電車は待ってくれない

  • 夕方からMR邸で「堂山カンタービレ」第五回。
  • MT氏とI嬢がどういうふうに作曲を始めたのかと云うことなどを訊く。
  • I嬢の履いている靴下が怖ろしく可愛らしい。足の指の部分が一本ずつ分かれていて、それぞれが魚になっており、その上の甲のあたりでは、猫たちが爪先のほうを向いて、腹を空かせているのである。
  • 終電車にあと一分で乗り遅れる。駅では酔客が駅員に喚き散らしていた。柚子に電話。呆れたような、淋しいような声。

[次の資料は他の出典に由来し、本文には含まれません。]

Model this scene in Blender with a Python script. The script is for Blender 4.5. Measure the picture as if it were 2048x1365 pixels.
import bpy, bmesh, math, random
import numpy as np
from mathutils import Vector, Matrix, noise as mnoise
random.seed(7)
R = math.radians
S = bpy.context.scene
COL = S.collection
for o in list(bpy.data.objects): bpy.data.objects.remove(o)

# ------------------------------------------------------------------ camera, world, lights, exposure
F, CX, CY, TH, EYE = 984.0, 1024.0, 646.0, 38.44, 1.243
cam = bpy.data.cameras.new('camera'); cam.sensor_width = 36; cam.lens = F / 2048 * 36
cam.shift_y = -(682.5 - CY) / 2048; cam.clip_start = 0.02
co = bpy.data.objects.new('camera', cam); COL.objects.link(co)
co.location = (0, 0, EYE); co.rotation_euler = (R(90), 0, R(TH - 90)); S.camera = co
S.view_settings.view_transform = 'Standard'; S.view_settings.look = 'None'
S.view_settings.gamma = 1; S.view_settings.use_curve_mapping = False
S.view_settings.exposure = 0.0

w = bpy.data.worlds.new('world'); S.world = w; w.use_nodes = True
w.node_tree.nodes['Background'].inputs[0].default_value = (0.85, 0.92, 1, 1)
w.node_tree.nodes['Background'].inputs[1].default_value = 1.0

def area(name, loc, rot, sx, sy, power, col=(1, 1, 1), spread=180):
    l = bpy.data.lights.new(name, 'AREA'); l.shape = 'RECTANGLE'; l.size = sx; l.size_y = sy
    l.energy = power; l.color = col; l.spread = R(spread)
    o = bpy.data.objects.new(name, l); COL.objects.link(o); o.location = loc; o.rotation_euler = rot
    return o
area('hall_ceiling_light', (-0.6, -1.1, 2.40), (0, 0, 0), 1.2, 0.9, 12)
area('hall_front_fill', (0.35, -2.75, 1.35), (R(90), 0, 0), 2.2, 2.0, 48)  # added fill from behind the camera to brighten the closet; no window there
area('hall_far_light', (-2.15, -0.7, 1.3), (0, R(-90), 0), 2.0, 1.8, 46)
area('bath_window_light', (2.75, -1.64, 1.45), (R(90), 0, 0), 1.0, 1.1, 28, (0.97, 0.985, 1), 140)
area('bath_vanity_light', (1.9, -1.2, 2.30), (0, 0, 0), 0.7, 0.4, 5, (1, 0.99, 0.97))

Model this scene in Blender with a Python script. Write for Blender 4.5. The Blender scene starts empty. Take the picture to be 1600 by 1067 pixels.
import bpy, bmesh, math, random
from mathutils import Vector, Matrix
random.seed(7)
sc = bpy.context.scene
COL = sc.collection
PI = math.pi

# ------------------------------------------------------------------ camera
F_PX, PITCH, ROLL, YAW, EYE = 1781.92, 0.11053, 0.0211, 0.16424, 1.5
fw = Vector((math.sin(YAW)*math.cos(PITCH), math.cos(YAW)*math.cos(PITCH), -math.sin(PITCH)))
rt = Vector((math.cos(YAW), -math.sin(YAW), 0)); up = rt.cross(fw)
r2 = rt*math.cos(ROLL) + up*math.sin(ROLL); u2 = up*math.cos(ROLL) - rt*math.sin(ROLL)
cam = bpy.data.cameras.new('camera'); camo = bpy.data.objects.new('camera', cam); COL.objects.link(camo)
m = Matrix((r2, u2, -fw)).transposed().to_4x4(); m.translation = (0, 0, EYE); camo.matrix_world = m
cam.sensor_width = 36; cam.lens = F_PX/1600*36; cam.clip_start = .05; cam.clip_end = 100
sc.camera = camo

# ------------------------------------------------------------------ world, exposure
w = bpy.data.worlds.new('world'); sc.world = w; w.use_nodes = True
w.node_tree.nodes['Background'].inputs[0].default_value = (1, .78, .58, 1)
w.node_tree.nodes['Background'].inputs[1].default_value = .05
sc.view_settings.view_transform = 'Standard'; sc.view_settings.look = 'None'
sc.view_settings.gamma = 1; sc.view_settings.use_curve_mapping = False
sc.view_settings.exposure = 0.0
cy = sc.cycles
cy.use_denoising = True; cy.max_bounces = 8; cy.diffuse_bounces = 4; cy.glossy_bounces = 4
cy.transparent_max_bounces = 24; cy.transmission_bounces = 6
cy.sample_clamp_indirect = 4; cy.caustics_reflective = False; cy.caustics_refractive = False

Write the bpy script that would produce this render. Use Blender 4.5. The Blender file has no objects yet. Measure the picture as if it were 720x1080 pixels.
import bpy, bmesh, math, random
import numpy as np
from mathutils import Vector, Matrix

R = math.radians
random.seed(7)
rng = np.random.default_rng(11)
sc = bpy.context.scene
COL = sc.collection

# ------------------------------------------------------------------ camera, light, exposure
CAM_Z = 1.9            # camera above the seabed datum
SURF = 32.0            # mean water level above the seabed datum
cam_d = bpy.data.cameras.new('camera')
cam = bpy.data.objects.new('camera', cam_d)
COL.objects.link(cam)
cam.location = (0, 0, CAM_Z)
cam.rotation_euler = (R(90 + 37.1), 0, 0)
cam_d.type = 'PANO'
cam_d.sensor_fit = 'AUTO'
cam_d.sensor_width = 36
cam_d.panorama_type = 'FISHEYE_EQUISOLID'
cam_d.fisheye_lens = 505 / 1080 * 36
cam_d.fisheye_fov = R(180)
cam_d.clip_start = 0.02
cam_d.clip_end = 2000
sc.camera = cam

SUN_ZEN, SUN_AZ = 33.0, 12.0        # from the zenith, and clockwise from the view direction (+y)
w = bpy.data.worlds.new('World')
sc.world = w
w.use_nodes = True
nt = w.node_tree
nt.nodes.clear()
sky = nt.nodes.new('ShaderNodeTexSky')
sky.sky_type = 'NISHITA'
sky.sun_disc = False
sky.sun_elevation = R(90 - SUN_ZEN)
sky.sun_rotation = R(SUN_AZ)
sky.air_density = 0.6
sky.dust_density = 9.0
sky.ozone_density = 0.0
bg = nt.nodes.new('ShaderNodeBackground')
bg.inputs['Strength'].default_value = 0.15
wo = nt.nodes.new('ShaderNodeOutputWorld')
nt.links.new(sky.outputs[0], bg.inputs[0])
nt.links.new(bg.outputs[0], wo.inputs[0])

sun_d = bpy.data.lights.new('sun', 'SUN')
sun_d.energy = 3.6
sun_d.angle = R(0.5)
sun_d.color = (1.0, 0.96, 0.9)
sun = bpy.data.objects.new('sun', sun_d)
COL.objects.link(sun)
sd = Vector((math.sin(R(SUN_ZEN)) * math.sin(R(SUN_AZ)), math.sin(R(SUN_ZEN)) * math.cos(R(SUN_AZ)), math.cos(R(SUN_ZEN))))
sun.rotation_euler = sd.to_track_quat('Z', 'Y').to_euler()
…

  • MR氏に迎えにきて貰い、ひと晩泊めていただく。死刑と国家と仇討ち、吉本隆明の講演、いまの日本に満ちる「空気読めよ」の合唱の気持ち悪さ、田中小実昌の翻訳のとんでもない素晴らしさ、吉田健一のことなどを、明日朝イチでMR氏は仕事があるにもかかわらず、こちらの精神がカッカと火の点いたみたいになり、夜更けまであれこれと話す。
  • MR氏が敷いてくれた蒲団の上で、六時前に、むくりと起き出す。眠るMR氏を起こさぬようにしながら、御母堂に挨拶をして、帰路。